Exercise brief -
Print the listing below exactly.
☆ ☆ ☆ ☆ ☆
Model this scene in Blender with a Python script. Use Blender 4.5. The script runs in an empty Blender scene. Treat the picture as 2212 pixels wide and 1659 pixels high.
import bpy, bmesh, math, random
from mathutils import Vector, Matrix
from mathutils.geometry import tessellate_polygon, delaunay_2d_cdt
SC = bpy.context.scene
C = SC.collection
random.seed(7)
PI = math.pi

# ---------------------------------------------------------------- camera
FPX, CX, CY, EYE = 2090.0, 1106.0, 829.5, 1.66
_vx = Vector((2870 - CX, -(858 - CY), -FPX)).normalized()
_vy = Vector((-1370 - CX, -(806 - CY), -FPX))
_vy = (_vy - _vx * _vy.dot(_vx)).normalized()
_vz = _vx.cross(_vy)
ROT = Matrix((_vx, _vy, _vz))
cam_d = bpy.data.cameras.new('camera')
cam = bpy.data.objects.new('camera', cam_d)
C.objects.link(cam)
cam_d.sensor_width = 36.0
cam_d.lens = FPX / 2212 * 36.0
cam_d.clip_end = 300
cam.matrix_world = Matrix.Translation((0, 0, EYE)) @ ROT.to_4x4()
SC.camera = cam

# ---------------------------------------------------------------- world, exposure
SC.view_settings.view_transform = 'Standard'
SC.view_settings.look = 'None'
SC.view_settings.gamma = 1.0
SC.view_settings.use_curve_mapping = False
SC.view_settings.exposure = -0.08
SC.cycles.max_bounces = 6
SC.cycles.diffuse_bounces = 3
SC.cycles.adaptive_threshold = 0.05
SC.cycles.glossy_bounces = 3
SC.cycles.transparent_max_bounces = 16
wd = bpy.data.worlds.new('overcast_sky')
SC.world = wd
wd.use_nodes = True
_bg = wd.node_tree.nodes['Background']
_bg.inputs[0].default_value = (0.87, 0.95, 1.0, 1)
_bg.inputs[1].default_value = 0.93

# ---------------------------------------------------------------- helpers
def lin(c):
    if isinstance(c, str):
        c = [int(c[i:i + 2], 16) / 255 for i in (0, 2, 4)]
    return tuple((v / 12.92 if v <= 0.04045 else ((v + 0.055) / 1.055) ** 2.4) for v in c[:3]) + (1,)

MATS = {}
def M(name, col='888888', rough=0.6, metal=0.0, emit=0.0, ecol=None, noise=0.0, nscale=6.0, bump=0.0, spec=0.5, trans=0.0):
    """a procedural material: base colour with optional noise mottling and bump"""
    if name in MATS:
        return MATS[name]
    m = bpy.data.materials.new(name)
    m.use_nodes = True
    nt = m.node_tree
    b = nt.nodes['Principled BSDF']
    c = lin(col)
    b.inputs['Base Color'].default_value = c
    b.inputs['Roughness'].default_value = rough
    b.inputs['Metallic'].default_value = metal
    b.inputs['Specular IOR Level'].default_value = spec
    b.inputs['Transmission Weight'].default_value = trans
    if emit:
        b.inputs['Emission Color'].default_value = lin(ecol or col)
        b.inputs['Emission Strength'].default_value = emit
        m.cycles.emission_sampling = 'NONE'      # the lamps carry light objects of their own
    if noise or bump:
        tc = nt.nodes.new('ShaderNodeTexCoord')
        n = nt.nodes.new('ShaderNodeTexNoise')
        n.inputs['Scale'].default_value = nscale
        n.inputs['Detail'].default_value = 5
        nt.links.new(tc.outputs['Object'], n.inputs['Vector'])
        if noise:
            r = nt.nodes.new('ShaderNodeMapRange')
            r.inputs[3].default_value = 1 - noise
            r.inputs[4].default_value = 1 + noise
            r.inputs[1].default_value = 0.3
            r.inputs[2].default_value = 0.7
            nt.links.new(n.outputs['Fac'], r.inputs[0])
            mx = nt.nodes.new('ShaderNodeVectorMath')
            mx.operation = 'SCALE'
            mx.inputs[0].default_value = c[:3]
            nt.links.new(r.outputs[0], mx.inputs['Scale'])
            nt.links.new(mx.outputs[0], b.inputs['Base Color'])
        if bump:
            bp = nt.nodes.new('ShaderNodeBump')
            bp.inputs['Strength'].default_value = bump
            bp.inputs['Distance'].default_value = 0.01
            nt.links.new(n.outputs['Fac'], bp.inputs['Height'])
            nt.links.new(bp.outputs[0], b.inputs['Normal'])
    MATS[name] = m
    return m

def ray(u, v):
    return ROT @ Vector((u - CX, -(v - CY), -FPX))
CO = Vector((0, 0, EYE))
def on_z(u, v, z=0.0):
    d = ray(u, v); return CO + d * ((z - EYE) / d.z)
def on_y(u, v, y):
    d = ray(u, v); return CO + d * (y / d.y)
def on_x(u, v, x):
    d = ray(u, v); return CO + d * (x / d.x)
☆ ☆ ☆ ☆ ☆
Result of this task -
Model this scene in Blender with a Python script. Use Blender 4.5. The script runs in an empty Blender scene. Treat the picture as 2212 pixels wide and 1659 pixels high.
import bpy, bmesh, math, random
from mathutils import Vector, Matrix
from mathutils.geometry import tessellate_polygon, delaunay_2d_cdt
SC = bpy.context.scene
C = SC.collection
random.seed(7)
PI = math.pi

# ---------------------------------------------------------------- camera
FPX, CX, CY, EYE = 2090.0, 1106.0, 829.5, 1.66
_vx = Vector((2870 - CX, -(858 - CY), -FPX)).normalized()
_vy = Vector((-1370 - CX, -(806 - CY), -FPX))
_vy = (_vy - _vx * _vy.dot(_vx)).normalized()
_vz = _vx.cross(_vy)
ROT = Matrix((_vx, _vy, _vz))
cam_d = bpy.data.cameras.new('camera')
cam = bpy.data.objects.new('camera', cam_d)
C.objects.link(cam)
cam_d.sensor_width = 36.0
cam_d.lens = FPX / 2212 * 36.0
cam_d.clip_end = 300
cam.matrix_world = Matrix.Translation((0, 0, EYE)) @ ROT.to_4x4()
SC.camera = cam

# ---------------------------------------------------------------- world, exposure
SC.view_settings.view_transform = 'Standard'
SC.view_settings.look = 'None'
SC.view_settings.gamma = 1.0
SC.view_settings.use_curve_mapping = False
SC.view_settings.exposure = -0.08
SC.cycles.max_bounces = 6
SC.cycles.diffuse_bounces = 3
SC.cycles.adaptive_threshold = 0.05
SC.cycles.glossy_bounces = 3
SC.cycles.transparent_max_bounces = 16
wd = bpy.data.worlds.new('overcast_sky')
SC.world = wd
wd.use_nodes = True
_bg = wd.node_tree.nodes['Background']
_bg.inputs[0].default_value = (0.87, 0.95, 1.0, 1)
_bg.inputs[1].default_value = 0.93

# ---------------------------------------------------------------- helpers
def lin(c):
    if isinstance(c, str):
        c = [int(c[i:i + 2], 16) / 255 for i in (0, 2, 4)]
    return tuple((v / 12.92 if v <= 0.04045 else ((v + 0.055) / 1.055) ** 2.4) for v in c[:3]) + (1,)

MATS = {}
def M(name, col='888888', rough=0.6, metal=0.0, emit=0.0, ecol=None, noise=0.0, nscale=6.0, bump=0.0, spec=0.5, trans=0.0):
    """a procedural material: base colour with optional noise mottling and bump"""
    if name in MATS:
        return MATS[name]
    m = bpy.data.materials.new(name)
    m.use_nodes = True
    nt = m.node_tree
    b = nt.nodes['Principled BSDF']
    c = lin(col)
    b.inputs['Base Color'].default_value = c
    b.inputs['Roughness'].default_value = rough
    b.inputs['Metallic'].default_value = metal
    b.inputs['Specular IOR Level'].default_value = spec
    b.inputs['Transmission Weight'].default_value = trans
    if emit:
        b.inputs['Emission Color'].default_value = lin(ecol or col)
        b.inputs['Emission Strength'].default_value = emit
        m.cycles.emission_sampling = 'NONE'      # the lamps carry light objects of their own
    if noise or bump:
        tc = nt.nodes.new('ShaderNodeTexCoord')
        n = nt.nodes.new('ShaderNodeTexNoise')
        n.inputs['Scale'].default_value = nscale
        n.inputs['Detail'].default_value = 5
        nt.links.new(tc.outputs['Object'], n.inputs['Vector'])
        if noise:
            r = nt.nodes.new('ShaderNodeMapRange')
            r.inputs[3].default_value = 1 - noise
            r.inputs[4].default_value = 1 + noise
            r.inputs[1].default_value = 0.3
            r.inputs[2].default_value = 0.7
            nt.links.new(n.outputs['Fac'], r.inputs[0])
            mx = nt.nodes.new('ShaderNodeVectorMath')
            mx.operation = 'SCALE'
            mx.inputs[0].default_value = c[:3]
            nt.links.new(r.outputs[0], mx.inputs['Scale'])
            nt.links.new(mx.outputs[0], b.inputs['Base Color'])
        if bump:
            bp = nt.nodes.new('ShaderNodeBump')
            bp.inputs['Strength'].default_value = bump
            bp.inputs['Distance'].default_value = 0.01
            nt.links.new(n.outputs['Fac'], bp.inputs['Height'])
            nt.links.new(bp.outputs[0], b.inputs['Normal'])
    MATS[name] = m
    return m

def ray(u, v):
    return ROT @ Vector((u - CX, -(v - CY), -FPX))
CO = Vector((0, 0, EYE))
def on_z(u, v, z=0.0):
    d = ray(u, v); return CO + d * ((z - EYE) / d.z)
def on_y(u, v, y):
    d = ray(u, v); return CO + d * (y / d.y)
def on_x(u, v, x):
    d = ray(u, v); return CO + d * (x / d.x)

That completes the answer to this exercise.